Dalam situasi yang demikian, kecenderungan akan adanya konflik antar-narapidana serta dengan para petugas dan lingkungannya tak dapat dihindari. Lebih-lebih kalau kondisi-kondisi di tempat pemidanaan itu menjadi lebih buruk.
Penjara yang tampak tenteram dari luar sebenarnya menyelubungi tragedi-tragedi kemanusiaan dalam dimensi-dimensi yang lebih mencekam dari apa yang tampak dari luar sebagai insiden-insiden yang meresahkan, seperti pelarian dan kerusuhan.
Baik pelarian-pelarian itu berupa pelarian fisik maupun pelarian mental dalam wujud tingkah laku para narapidana yang menghayalkan kehidupan di luar penjara.
Persoalan lebih jauh muncul jika pembinaan diberikan dengan cara perkiraan saja dan tidak sesuai kebutuhan yang dapat menambah pengetahuan dan keterampilan narapidana bersangkutan.
Menghadapi persoalan di atas, konsentrasi, studi, dan kebijakan dalam pelanggar hukum banyak ditujukan ke arah penyempurnaan sistem kepenjaraan yang lebih manusiawi.
Di Indonesia, pembinaan narapidana dikembangkan melalui konsep pemasyarakatan yang dicanangkan Dr Sahardjo, 53 tahun lalu.
Konsepsi pemasyarakatan tak berfokus pada balas dendam, tetapi pada ”kesatuan hubungan” antarmanusia. Dengan demikian, proses reintegrasi sosial narapidana menyangkut penyesuai menyeluruh dari masyarakat.
Pernyataan Sahardjo bahwa ”Negara tidak berhak membuat seseorang lebih jahat atau lebih buruk daripada sebelum ia dipenjarakan” menjadi salah satu pedoman dalam visi pemasyarakatan.
Kalimat ini, jika dikaji, menyiratkan dimensi-dimensi pemikiran baru.
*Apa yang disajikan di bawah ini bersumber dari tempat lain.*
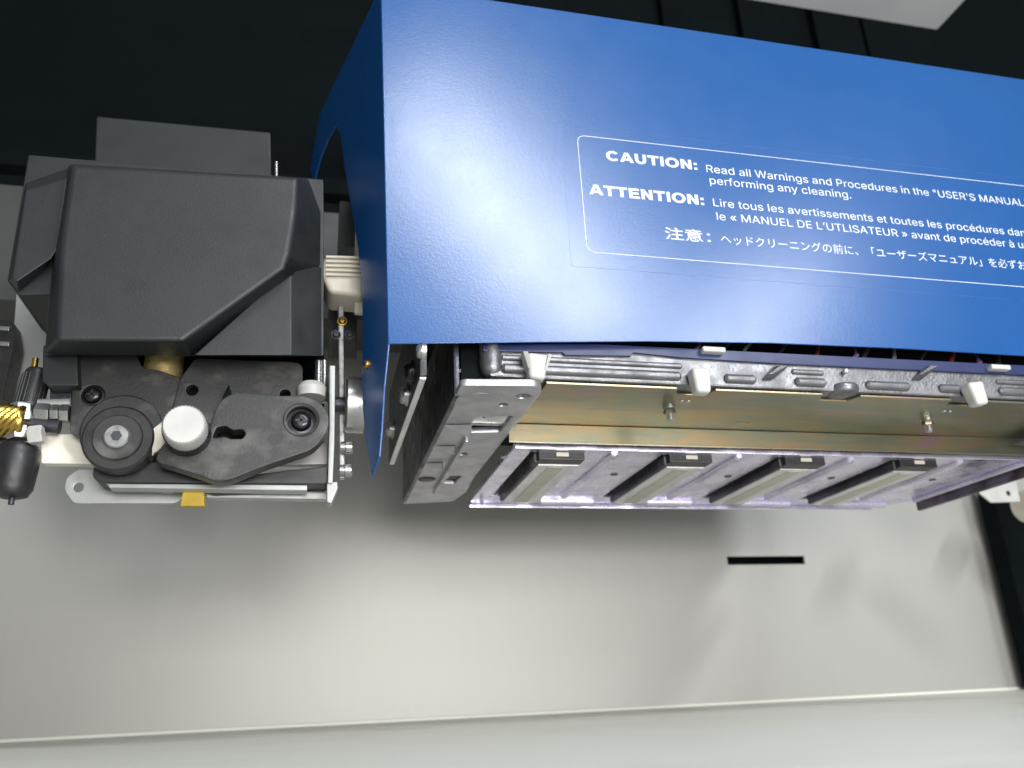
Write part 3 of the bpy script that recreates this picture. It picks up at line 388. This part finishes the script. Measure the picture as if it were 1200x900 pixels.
text('notice_line', 'ヘッドクリーニングの前に、「ユーザーズマニュアル」を必ずお読み', (845, 282), (1193, 317), 13.5, YF, cv, ref='ヘッドクリーニングの前に、「ユーザーズマニュアル」を必ず', capu=1.0, bold=-.003)

# casting: front beam
YC = .438
cb = plate('casting', rounded([(.097, .1748), (.545, .1748), (.56, .181), (.56, .1965), (.105, .1965), (.099, .190)], .002), 'Y', YC, .52, 'cast', PC, (), .0012)
def bar(px0, px1, zc, r, y=YC, name='casting_ridge'):
    a, c_ = U(px0, 440, y).x, U(px1, 440, y).x
    bm = bmesh.new(); lathe(bm, (a, y, zc), (1, 0, 0), [(0, r * .6), (r * .5, r), (c_ - a - r * .5, r), (c_ - a, r * .6)], 16); link_bm(name, bm, 'cast', cb)
for a, c_ in ((588, 797), (848, 884), (930, 965), (1012, 1062), (1096, 1120), (1165, 1230)): bar(a, c_, .1800, .0030)
for a, c_ in ((588, 800), (928, 965), (1165, 1240)): bar(a, c_, .1868, .0018)
for px in (905, 1080):                               # slanting ribs
    a = U(px - 14, 447, YC); c_ = U(px + 14, 430, YC)
    bm = bmesh.new(); loft(bm, [(a.x, YC + .002, a.z), (a.x + .008, YC + .002, a.z), (c_.x + .003, YC + .002, c_.z), (c_.x - .009, YC + .002, c_.z)],
                           [(a.x + .003, YC - .006, a.z + .003), (a.x + .006, YC - .006, a.z + .003), (c_.x, YC - .005, c_.z - .001), (c_.x - .006, YC - .005, c_.z - .001)])
    link_bm('casting_rib', bm, 'cast', cb, .0008)
a = U(990, 447, YC)
bm = bmesh.new(); lathe(bm, (a.x, YC + .004, .1742), (0, 0, 1), [(0, .0090), (.0015, .0100), (.004, .0100), (.0055, .009)], 32); link_bm('boss', bm, 'cast', cb)
bm = bmesh.new(); lathe(bm, (a.x, YC - .0015, .188), (0, -1, 0), [(0, .0016), (.002, .0018), (.0025, .0012)], 20); link_bm('rivet', bm, 'steel', cb)
a = U(579, 424, YC - .004)
bm = bmesh.new(); lathe(bm, (a.x, YC + .004, .176), (0, 0, 1), [(0, .0035), (.0025, .0060), (.006, .0068), (.024, .0070)], 28); link_bm('end_pillar', bm, 'cast', cb)
bm = bmesh.new(); boxr(bm, .0812, .0985, .4445, .52, .170, .211); link_bm('corner_filler', bm, 'casing', PC, .002)  # solid block, its near-black colour stands in for the shade of a recess
# blue flange above the casting, with white tabs, and cables behind it
sp_ = [(566, 411), (660, 413), (662, 416), (740, 417), (742, 413), (800, 419), (930, 427), (1200, 439.5), (1260, 442), (1260, 432), (1200, 428), (900, 413), (700, 403), (566, 402)]
pplate('inner_flange', sp_, YC - .002, .0015, 'navy', PC, .0008, (), .0003)
for px, py in ((835, 411), (1170, 431.5)):
    a = U(px, py, YC - .004); bm = bmesh.new(); box(bm, (a.x, YC - .004, a.z), (.0155, .006, .0035)); link_bm('white_tab', bm, 'white', PC, .0012, 3)
for i in range(14):
    x = .23 + i * .021 + random.uniform(-.006, .006); y = .446 + random.uniform(0, .004)
    bm = bmesh.new(); tube(bm, [(x - .008, y + .002, .185), (x, y, .196), (x + random.uniform(.002, .012), y, .205), (x + .012, y + .003, .214)], random.uniform(.0012, .0024))
    link_bm('cable', bm, ('violet', 'black', 'greyc', 'black', 'red')[i % 5], PC)
# white push clips
def clip(px, py, tilt, wings=False):
    a = U(px, py, YC - .006); rot = Matrix.Rotation(R(tilt), 3, 'Y')
    bm = bmesh.new()
    def P(x, y, z): return Vector((a.x, YC - .0065, a.z)) + rot @ Vector((x, y, z))
    A = [P(-.0062, -.0045, .007), P(.0062, -.0045, .007), P(.0062, .006, .007), P(-.0062, .006, .007)]
    B = [P(-.0048, -.004, -.009), P(.0048, -.004, -.009), P(.0048, .005, -.009), P(-.0048, .005, -.009)]
    loft(bm, A, B); o = link_bm('clip', bm, 'white', PC, .0028, 4)
    for s in ((-1, 1) if wings else ()):
        bm = bmesh.new(); loft(bm, [P(s * .0062, -.005, .007), P(s * .0088, -.003, .0075), P(s * .0088, .004, .0075), P(s * .0062, .005, .007)],
                               [P(s * .0040, -.0045, -.003), P(s * .0056, -.0035, -.003), P(s * .0056, .004, -.003), P(s * .0040, .0045, -.003)])
        link_bm('clip_wing', bm, 'white', o, .0005)
    return o
clip(628, 430, 4, True); clip(820, 446, 0); clip(1142, 461, -8)

# zinc plated bracket: underside, flange, notches, studs
zg = .1727; yfold = .517
gx0 = UZ(641, 449, zg).x; gx1 = .545
yb = U(641, 448, .440).y
n1_ = UZ(815, 458, zg).x; n2_ = UZ(990, 462, zg).x; n3_ = UZ(1142, 466, zg).x
outl = [(gx0, yfold), (gx0, .4405)]
for nx, wd in ((n1_, .013), (n2_, .014), (n3_, .012)):
    outl += [(nx - wd, .4405), (nx - wd * .7, .450), (nx + wd * .7, .450), (nx + wd, .4405)]
outl += [(gx1, .4405), (gx1, yfold)]
gb = plate('zinc_bracket', outl, 'Z', zg, zg + .0016, 'zinc', PC, [rounded([(UZ(872, 489, zg).x, .4985), (UZ(888, 489, zg).x, .4985), (UZ(888, 489, zg).x, .5005), (UZ(872, 489, zg).x, .5005)], .0003)], .0004)
bm = bmesh.new()
loft(bm, [(gx0 - .006, yfold - .0016, zg - .0135), (gx1, yfold - .0016, zg - .0135), (gx1, yfold - .0016, zg - .0003), (gx0, yfold - .0016, zg - .0003), (gx0 - .006, yfold - .0016, zg - .005)],
     [(gx0 - .006, yfold, zg - .0135), (gx1, yfold, zg - .0135), (gx1, yfold, zg - .0003), (gx0, yfold, zg - .0003), (gx0 - .006, yfold, zg - .005)])
link_bm('bracket_flange', bm, 'zinc', gb, .0005)
for px, py in ((784, 478), (1086, 492)):
    a = UZ(px, py, zg); bm = bmesh.new()
    prof = [(0, .0042), (.001, .0042), (.0012, .0028)]
    for i in range(9): prof += [(.0014 + i * .0008, .0022), (.0018 + i * .0008, .0026)]
    prof += [(.0092, .0016)]
    lathe(bm, (a.x, a.y, zg), (0, 0, -1), prof, 20); st = link_bm('stud', bm, 'steel', gb)
    hexnut('nut', (a.x, a.y, zg - .0012), (a.x, a.y, zg - .0042), .0040, 'zinc', st)
for px, py in ((803, 470), (1110, 482)):
    a = UZ(px, py, zg)
    for dx in (-.0025, .002):
        bm = bmesh.new(); lathe(bm, (a.x + dx, a.y, zg), (0, 0, -1), [(0, .0016), (.0006, .0014), (.0008, .0006)], 14); link_bm('weld_mark', bm, 'steel', gb)

# print head plate with four heads
zh = .157; KK = .157 / .152
hx0, hx1 = .1265 * KK, .537 * KK
slots = [(a * KK, a * KK + .0385) for a, b_ in ((.1400, .1850), (.2330, .2780), (.3215, .3665), (.4155, .4605))]
hy0, hy1 = .522, .668 * KK; RX = .505 * KK
hl = [[(a, .530), (c_, .530), (c_, .660), (a, .660)] for a, c_ in slots]
hp = plate('head_plate', rounded([(hx0, hy0), (hx1, hy0), (hx1, .657), (.541, .677), (RX, hy1), (hx0 + .004, hy1), (hx0, .681)], .002), 'Z', zh, zh + .004, 'plate', PC, hl, .0006)
bm = bmesh.new(); boxr(bm, hx0, RX, hy1 - .003, hy1 - .0004, zh - .0035, zh - .0002); link_bm('rear_lip', bm, 'plate', hp, .001)
ends = [hx0 + .002] + [v for s in slots for v in s] + [.529]
for i in range(0, 10, 2):
    a, c_ = ends[i], ends[i + 1]
    if c_ - a < .006: continue
    if i == 0: a, c_ = a, c_ - .001
    bm = bmesh.new(); lathe(bm, (a + .004, .671, zh - .0012), (1, 0, 0), [(0, .0024), (.0016, .0042), (c_ - a - .0096, .0042), (c_ - a - .008, .0024)], 16); link_bm('rolled_edge', bm, 'plate', hp)
for a in (.2045, .300, .3925, .489):                 # pressed ribs between the heads
    bm = bmesh.new(); lathe(bm, (a, .528, zh + .0006), (0, 1, 0), [(0, .0024), (.003, .0040), (.124, .0040), (.130, .0024)], 16); link_bm('pressed_rib', bm, 'plate', hp)
    bm = bmesh.new(); lathe(bm, (a + .02, .585, zh - .0006), (0, 0, 1), [(0, .0026), (.0004, .003), (.0006, .003)], 20); link_bm('dowel', bm, 'castdark', hp)
a = UZ(591, 536, zh); bm = bmesh.new(); lathe(bm, (a.x, a.y, zh - .0006), (0, 0, 1), [(0, .0022), (.0006, .0028), (.0008, .0028)], 20); link_bm('dowel', bm, 'steel', hp)
bm = bmesh.new()
loft(bm, [(hx1 - .004, .42, zh - .010), (hx1 + .001, .42, zh - .010), (hx1 + .001, .42, zh + .012), (hx1 - .004, .42, zh + .012)],
     [(hx1 - .004, .661, zh - .010), (hx1 + .001, .661, zh - .010), (hx1 + .001, .661, zh + .003), (hx1 - .004, .661, zh + .003)])
link_bm('side_rim', bm, 'stain', hp, .0012)
bm = bmesh.new(); cyl(bm, (hx1 - .010, .50, zh - .0016), (hx1 - .010, .655, zh - .0016), .0022, 12); link_bm('rolled_edge', bm, 'plate', hp)
bm = bmesh.new(); boxr(bm, hx1 - .030, hx1 - .0045, .40, .512, zh + .0085, zh + .0105); link_bm('rim_step', bm, 'cast', hp, .0006)
for a, c_ in slots:
    x0, x1 = a + .0060, c_ - .0008
    bm = bmesh.new(); boxr(bm, x0, x1, .532, .658, zh - .0050, zh + .018)
    hd = link_bm('print_head', bm, 'castdark', PC, .0008)
    bm = bmesh.new(); boxr(bm, x0 + .0015, x1 - .001, .5405, .657, zh - .0062, zh - .0051); link_bm('nozzle_plate', bm, 'nozzle', hd, .0003)
    bm = bmesh.new(); boxr(bm, x0 + .010, x1 - .010, .544, .653, zh - .0066, zh - .0062); link_bm('nozzle_strip', bm, 'film', hd, .0001)
    bm = bmesh.new(); boxr(bm, x0 - .001, x1, .528, .540, zh - .0056, zh + .003); link_bm('head_clamp', bm, 'black', hd, .0008)
    bm = bmesh.new(); boxr(bm, x0 + .011, x0 + .020, .5268, .5279, zh - .0035, zh - .0006); link_bm('clamp_tab', bm, 'film', hd, .0004)
    bm = bmesh.new(); boxr(bm, x0 - .0035, x0 - .0002, .533, .545, zh - .0065, zh + .004); link_bm('clamp_pad', bm, 'black', hd, .0012)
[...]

Bukan saja di bidang pemasyarakatan, juga di bidang peradilan pidana dalam pencegahan dan pengurangan kejahatan ataupun dalam penegakan hukum dan keadilan.
Problem nasional
Di Indonesia, tindak kriminal meningkat pesat setelah krisis moneter 1997-1998. Kini, jumlah penghuni lembaga pemasyarakatan (lapas) dan rumah tahanan (rutan) di Indonesia over-kapasitas, diwarnai dengan 50-60 persen jumlah penghuninya adalah pengguna narkoba. Ironisnya, di lapas juga tidak bebas dari peredaran narkotika.
Lapas yang tadinya dihuni pencuri, penipu, perampok, pemerkosa, atau pembunuh, kini ditempati juga oleh pemakai, kurir, pengedar, bandar narkoba, penjudi, bandar judi, pelawak, aktor, koruptor, dan teroris.
Juga dihuni orang-orang yang punya profesionalisme dan kompetensi tinggi, seperti bekas pejabat negara, direksi bank, intelektual, profesional, bankir, pengusaha, bahkan eks hakim. Penghuni lapas pun bervariasi tingkat pendidikannya: dari yang ”buta huruf” sampai doktor dan profesor.
Begitu pun usia: dari 18 tahun sampai di atas 70 tahun. Lama hukuman pun dari yang tiga bulan sampai hukuman mati. Juga ada narapidana warga negara asing.